In May 2019, the PPF breathed a sigh of relief when the CJEU ruled in the further case of Bauer that the PPF would not have to guarantee 100% of scheme benefit levels.

Hughes Decision

The Bauer respite for the PPF was short-lived. In June 2020, the High Court in Hughes held that in relation to members under normal pension age:

  • the Compensation Cap amounts to unlawful age discrimination;
  • the PPF’s general approach of using a “one-off” calculation method (even if it meant that more than 50% is paid in some years and less in other years) was approved, provided that, overall, the cumulative level of compensation paid does not fall below 50% of the value of scheme benefits over the pensioner’s lifetime;
  • however, the PPF must provide 50% of the actual value of the benefits, not 50% of the actuarially predicted value as per the PPF’s method;
  • the PPF’s approach to the value of any survivors’ benefits and then paying the survivor half of the members’ benefits was not approved because scheme specific rules may allocate survivor benefits on a different (possibly higher) basis;
  • claims to the PPF to pay arrears of PPF compensation were subject to a six-year limitation period; and
  • for schemes in a PPF assessment period, trustees must ensure sums paid to members do not exceed the compensation that would be payable by the PPF.

Comment

One of the main policy concerns the DWP has with Hughes is that the Compensation Cap helps ensure a disproportionate sum of levy payers’ funds is not used to fund the retirement income of some of the highest earning pensioners that make up a minority of PPF members. It is, therefore, perhaps unsurprising that the lawfulness of the Compensation Cap has been appealed by the DWP.

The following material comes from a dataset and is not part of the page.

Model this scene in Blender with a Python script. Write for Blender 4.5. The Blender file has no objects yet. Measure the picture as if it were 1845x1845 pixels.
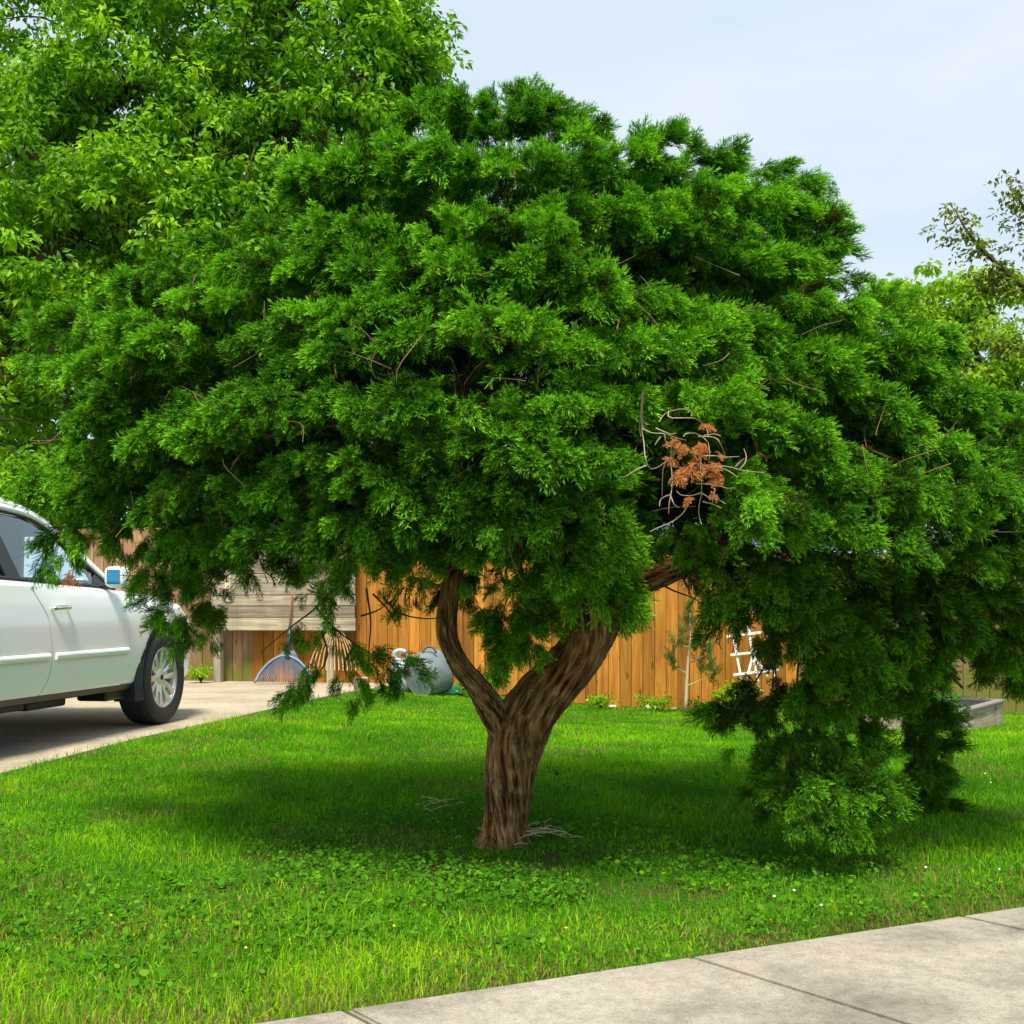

There are at least a couple of points from the Hughes judgment that may reassure the PPF:

  1. Firstly, the decision relates only to the lawfulness of the Compensation Cap, not the 90% limit. The Court accepted that PPF compensation being lower than scheme benefits would help to deter employers from dumping scheme liabilities on the PPF.
  • Secondly, the judge has suggested that the PPF may not, in fact, need to make major changes to its proposed method to give effect to the judgment.

It would seem that, ultimately, there might be light at the end of the tunnel for the PPF, but the PPF is not out of it yet. The Appeal Court has to decide whether the appeals can proceed and, if they do, the actual appeals are unlikely to be heard until 2021. The tunnel could be extended if there are onward appeals to the Supreme Court.

Meanwhile, the PPF has said it will continue to apply the Compensation Cap and seeks permission to delay any PPF compensation calculation changes until completion of the appeals process. Finalisation will not be speedy for anyone, unless TPR and DWP are refused permission to appeal.

This article is for general information only and does not seek to give legal advice or to be an exhaustive statement of the law.